TCP Applications of Keychain
In TCP application of Keychain, authentication is done at the TCP level, not at the application level. An application specifies that TCP will use Keychain to extract authentication information. TCP initializes or de-initializes itself with the Keychain module through the exposed Keychain initialization API.
TCP uses the Enhanced Authentication Option for authenticated communication, as specified in the TCPM Working Group draft. The following figure shows the Option format.
Figure 1 TCP Enhanced Authentication Option format
Because the draft is not a standard yet, the Internet Assigned Numbers Authority (IANA) has not defined the kind value (Option type) nor the algorithm-id for some algorithms. Thus different vendors use different values.
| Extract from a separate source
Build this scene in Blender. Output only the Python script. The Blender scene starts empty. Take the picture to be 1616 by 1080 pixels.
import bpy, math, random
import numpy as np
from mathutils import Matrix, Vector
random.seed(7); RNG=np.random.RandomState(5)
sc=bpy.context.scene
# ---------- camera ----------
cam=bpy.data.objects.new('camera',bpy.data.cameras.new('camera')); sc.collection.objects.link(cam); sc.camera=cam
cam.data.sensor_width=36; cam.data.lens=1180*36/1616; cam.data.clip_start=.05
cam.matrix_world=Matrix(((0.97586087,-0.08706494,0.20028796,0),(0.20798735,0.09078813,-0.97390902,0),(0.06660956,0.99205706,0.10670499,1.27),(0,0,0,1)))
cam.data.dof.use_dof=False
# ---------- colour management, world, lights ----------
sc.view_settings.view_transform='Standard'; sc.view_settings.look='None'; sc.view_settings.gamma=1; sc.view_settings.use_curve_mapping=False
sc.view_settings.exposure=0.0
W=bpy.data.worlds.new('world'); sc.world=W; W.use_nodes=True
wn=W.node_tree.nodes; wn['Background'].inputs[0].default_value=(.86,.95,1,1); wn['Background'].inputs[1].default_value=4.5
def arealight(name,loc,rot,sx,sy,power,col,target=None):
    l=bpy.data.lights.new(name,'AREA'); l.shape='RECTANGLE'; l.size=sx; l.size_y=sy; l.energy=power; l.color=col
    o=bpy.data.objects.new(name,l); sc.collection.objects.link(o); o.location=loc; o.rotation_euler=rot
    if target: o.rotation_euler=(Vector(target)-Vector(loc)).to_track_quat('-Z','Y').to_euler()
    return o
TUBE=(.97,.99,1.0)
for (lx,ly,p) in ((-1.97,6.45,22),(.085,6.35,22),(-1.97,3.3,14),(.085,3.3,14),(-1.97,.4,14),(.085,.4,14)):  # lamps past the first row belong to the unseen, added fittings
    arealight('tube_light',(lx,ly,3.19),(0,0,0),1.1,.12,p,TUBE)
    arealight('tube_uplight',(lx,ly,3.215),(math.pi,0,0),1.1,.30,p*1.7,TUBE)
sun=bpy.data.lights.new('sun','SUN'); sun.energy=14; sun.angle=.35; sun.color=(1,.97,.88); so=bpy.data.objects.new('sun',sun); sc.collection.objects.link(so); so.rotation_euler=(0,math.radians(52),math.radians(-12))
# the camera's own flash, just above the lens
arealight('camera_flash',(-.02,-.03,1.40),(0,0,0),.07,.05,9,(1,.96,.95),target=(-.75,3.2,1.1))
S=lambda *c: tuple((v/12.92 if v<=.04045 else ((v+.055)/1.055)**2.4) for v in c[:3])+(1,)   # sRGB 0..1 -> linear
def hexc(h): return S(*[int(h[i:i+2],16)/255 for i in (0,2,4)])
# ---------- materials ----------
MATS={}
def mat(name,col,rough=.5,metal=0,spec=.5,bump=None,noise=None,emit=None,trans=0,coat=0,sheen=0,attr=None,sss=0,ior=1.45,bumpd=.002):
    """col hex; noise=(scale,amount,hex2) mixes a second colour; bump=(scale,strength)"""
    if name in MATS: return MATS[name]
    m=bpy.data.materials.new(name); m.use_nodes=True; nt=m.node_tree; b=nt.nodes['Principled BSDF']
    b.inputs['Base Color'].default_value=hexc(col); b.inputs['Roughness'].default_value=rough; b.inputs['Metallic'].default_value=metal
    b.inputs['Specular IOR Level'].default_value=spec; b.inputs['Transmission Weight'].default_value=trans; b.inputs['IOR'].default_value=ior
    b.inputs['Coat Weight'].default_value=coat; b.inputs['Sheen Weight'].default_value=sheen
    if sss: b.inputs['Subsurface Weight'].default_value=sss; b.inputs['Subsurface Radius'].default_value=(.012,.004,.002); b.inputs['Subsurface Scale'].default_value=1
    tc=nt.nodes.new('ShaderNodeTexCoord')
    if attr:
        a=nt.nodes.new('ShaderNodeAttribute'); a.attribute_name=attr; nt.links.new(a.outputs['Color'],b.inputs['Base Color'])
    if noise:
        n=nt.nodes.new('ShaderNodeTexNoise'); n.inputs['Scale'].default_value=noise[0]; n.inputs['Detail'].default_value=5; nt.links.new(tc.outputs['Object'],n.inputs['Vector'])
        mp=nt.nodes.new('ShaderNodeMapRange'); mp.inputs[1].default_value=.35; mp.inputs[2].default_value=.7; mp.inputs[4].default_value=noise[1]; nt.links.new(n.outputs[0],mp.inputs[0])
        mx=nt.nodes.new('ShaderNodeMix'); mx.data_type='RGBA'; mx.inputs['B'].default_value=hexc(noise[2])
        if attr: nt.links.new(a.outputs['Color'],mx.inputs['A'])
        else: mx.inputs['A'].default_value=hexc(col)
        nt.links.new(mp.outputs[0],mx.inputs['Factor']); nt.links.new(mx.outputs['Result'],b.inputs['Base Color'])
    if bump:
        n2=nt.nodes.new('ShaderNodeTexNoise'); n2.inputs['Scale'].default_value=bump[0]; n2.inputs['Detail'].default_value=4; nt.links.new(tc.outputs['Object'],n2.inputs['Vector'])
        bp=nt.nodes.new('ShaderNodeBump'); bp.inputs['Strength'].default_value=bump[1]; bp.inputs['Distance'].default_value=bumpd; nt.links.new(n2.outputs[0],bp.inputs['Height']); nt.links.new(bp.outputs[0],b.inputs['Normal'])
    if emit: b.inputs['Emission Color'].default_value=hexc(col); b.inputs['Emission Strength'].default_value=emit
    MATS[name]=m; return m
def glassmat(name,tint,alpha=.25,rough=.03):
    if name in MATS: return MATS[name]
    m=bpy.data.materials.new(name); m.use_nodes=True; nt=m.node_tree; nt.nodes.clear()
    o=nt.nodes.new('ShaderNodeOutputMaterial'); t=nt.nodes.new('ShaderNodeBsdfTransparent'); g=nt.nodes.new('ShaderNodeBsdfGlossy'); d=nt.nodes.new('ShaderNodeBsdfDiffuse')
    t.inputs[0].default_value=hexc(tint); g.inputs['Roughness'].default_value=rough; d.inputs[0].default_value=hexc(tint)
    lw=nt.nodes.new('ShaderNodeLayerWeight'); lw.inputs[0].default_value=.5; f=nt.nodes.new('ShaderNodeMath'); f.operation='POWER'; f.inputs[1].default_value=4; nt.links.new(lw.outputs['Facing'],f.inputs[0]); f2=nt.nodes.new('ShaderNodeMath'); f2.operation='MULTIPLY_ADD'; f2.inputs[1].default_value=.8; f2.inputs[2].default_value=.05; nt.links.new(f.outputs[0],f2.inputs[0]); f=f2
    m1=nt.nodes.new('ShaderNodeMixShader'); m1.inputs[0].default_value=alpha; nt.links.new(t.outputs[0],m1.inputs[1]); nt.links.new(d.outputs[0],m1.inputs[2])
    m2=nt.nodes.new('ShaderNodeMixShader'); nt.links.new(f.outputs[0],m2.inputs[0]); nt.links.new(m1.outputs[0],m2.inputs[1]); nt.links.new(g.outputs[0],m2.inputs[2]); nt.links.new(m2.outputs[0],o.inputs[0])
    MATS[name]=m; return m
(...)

To be interoperable with other vendors, the kind value and TCP algorithm-id of TCP are configurable and are maintained in Keychain.
The Keychain API provides a query function for applications to obtain TCP kind and algorithm-id values.
When a TCP application needs to send packets, it performs the process shown in the following figure.
Figure 2 Process to send packets in TCP
- To set the Enhanced Authentication Option, the application queries the Keychain module to get the active send key-id authentication information.
- From the authentication information obtained, the application generates packet data and sends it to Keychain to generate a MAC. Keychain calculates the MAC and sends it to the application.
- The application fills in the TCP kind value, TCP algorithm-id that corresponds to the active send key-id algorithm, and generated MAC in the Enhanced Authentication Option format and sends out the packet.
When the TCP application receives a packet, it performs the process shown in the following figure.
Figure 3 Process to receive packets in TCP based application
- The application extracts authentication information from the packet and provides it to Keychain for validation.
- Keychain checks whether the TCP algorithm-id in the packet matches the TCP algorithm-id that corresponds to the received key-id algorithm. If algorithm-ids do not match, then a failure message will be returned.
- Keychain re-calculates the MAC and compares the generated MAC and received MAC. If they match, then a success message is returned to the application; otherwise, a failure message is returned.
- The application accepts or rejects the packet based on the Keychain validation.